Still, when the moment arrived, he did not go gently into the night.
"It hurts," he says. "How do you put into words 81 years of your family's blood, sweat and tears? How many times did my father miss some family event ... because the business came first? And all of it is for nothing now."
It has been a wrenching few weeks, beginning with Chrysler's notification in mid-May that the family was losing its franchise. The word came in a form letter. "How insensitive is that?" Isakson asks.
Then came futile efforts — through calls and e-mails — to find why they were being dropped, even though they say their sales were better than some dealers that survived.
Last week, a judge ruled for Chrysler: The bankrupt company, having sold most of its assets to Fiat SpA, the Italian automaker, could trim about a quarter of its dealer franchises.
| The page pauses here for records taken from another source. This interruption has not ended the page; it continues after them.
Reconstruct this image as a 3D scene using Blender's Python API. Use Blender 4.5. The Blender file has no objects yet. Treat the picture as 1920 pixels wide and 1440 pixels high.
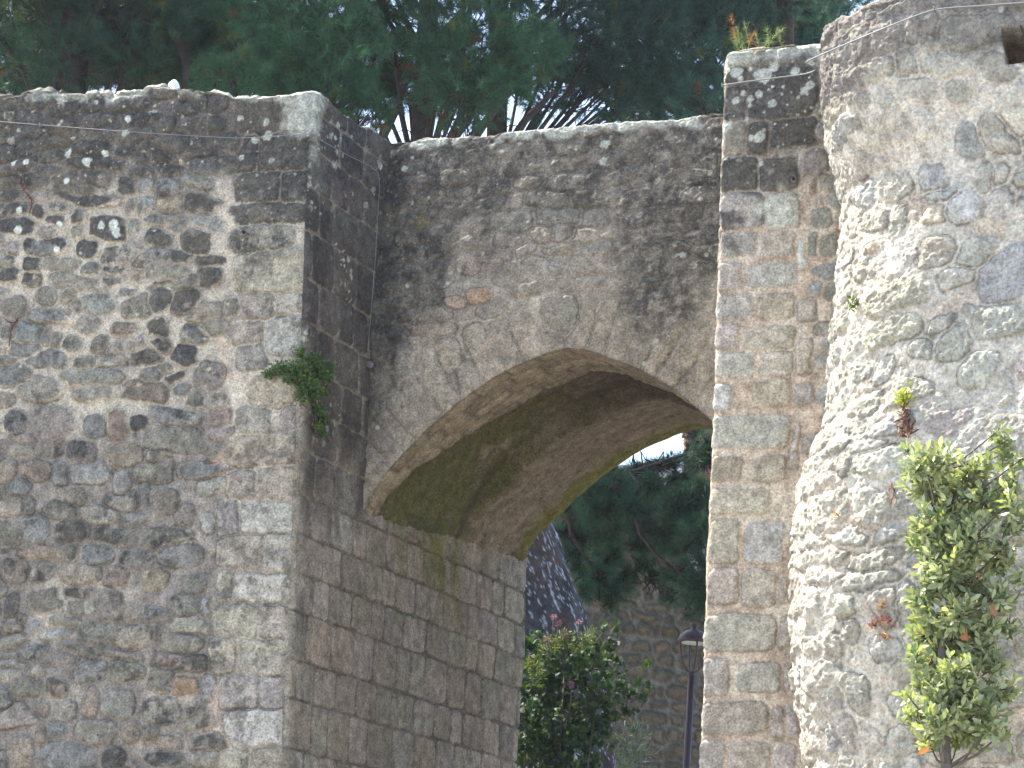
import bpy, math, random
import numpy as np

# ------------------------------------------------------------------ camera, world, sun, exposure
S = bpy.context.scene
COL = S.collection
FPX, PITCH, ROLL = 4500.0, math.radians(15), .035
SUN_AZ, SUN_EL = -60.0, 58.0
F = np.array([0, math.cos(PITCH), math.sin(PITCH)])
_X0 = np.array([1., 0, 0]); _U0 = np.array([0, -math.sin(PITCH), math.cos(PITCH)])
CX = _X0 * math.cos(ROLL) + _U0 * math.sin(ROLL)
CU = _U0 * math.cos(ROLL) - _X0 * math.sin(ROLL)
CAM = np.array([0, 0, 1.6])
from mathutils import Matrix, Vector
cd = bpy.data.cameras.new('camera'); cam = bpy.data.objects.new('camera', cd); COL.objects.link(cam)
cd.sensor_width = 36; cd.lens = FPX / 1920 * 36; cd.clip_start = .1; cd.clip_end = 5000
cam.matrix_world = Matrix(((CX[0], CU[0], -F[0], 0), (CX[1], CU[1], -F[1], 0), (CX[2], CU[2], -F[2], 1.6), (0, 0, 0, 1)))
S.camera = cam
W = bpy.data.worlds.new("World"); S.world = W; W.use_nodes = True
nt = W.node_tree; sky = nt.nodes.new('ShaderNodeTexSky'); sky.sky_type = 'NISHITA'; sky.sun_disc = False
sky.sun_elevation = math.radians(SUN_EL); sky.sun_rotation = math.radians(SUN_AZ)
sky.air_density = 1.0; sky.dust_density = 2.2; sky.ozone_density = 1.0
nt.links.new(sky.outputs[0], nt.nodes['Background'].inputs[0]); nt.nodes['Background'].inputs[1].default_value = .15
sd = bpy.data.lights.new('sun', 'SUN'); sd.energy = 4.4; sd.angle = math.radians(.5); sd.color = (1, .95, .87)
so = bpy.data.objects.new('sun', sd); COL.objects.link(so)
_sv = Vector((math.sin(math.radians(SUN_AZ)) * math.cos(math.radians(SUN_EL)), math.cos(math.radians(SUN_AZ)) * math.cos(math.radians(SUN_EL)), math.sin(math.radians(SUN_EL))))
so.rotation_euler = _sv.to_track_quat('Z', 'Y').to_euler()
S.view_settings.view_transform = 'Standard'; S.view_settings.look = 'None'; S.view_settings.gamma = 1
S.view_settings.exposure = 1.8
S.cycles.use_denoising = True
S.cycles.max_bounces = 6; S.cycles.diffuse_bounces = 4; S.cycles.transparent_max_bounces = 8

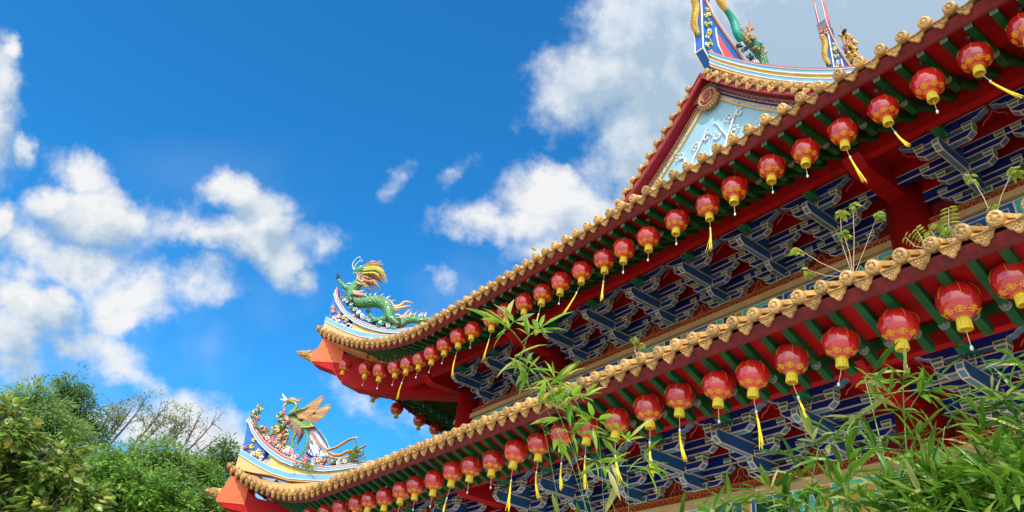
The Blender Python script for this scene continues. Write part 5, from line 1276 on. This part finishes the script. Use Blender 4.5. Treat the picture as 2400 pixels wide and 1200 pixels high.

Isakson Motor Sales was among the dealers to go. And thus ended a proud family history.
Their ties to Chrysler go back to 1928 when two Isakson brothers who were farmers invested $5,000 in an exciting new venture: the DeSoto. They opened a showroom, in the heart of what once was booming steel country, at an auspicious-sounding intersection — Front and Center.
Over nine decades, the names of the cars changed (Imperial, Valiant, Cordoba, Horizon, Duster, Reliant, New Yorker, Road Runner, Challenger, Voyager, PT Cruiser), but the name of the dealership did not. It was the Isaksons. Clarence and Walter. Bill. Rob. Eric and Steve.
Father to son, father to son, selling cars and handing over the keys to one, two, even three generations of customers, making a go of it even in the leanest years.
"How many businesses survive their first five years, or the next five?" Rob Isakson asks, huddled in his office with his 83-year-old father, Bill, and his two sons. "We survived 81 years of ups and downs in this industry. The stock market of '29 and the Depression ... World War II and rationing, the strike years with the steel mills and we survived, the loan guarantee years, which were tough years ... and we survived that, too."
"And now," he pauses, "we're surviving but Chrysler says we're not worth keeping."
"Am I angry?" he asks, then quickly answers. "You're darn right I am."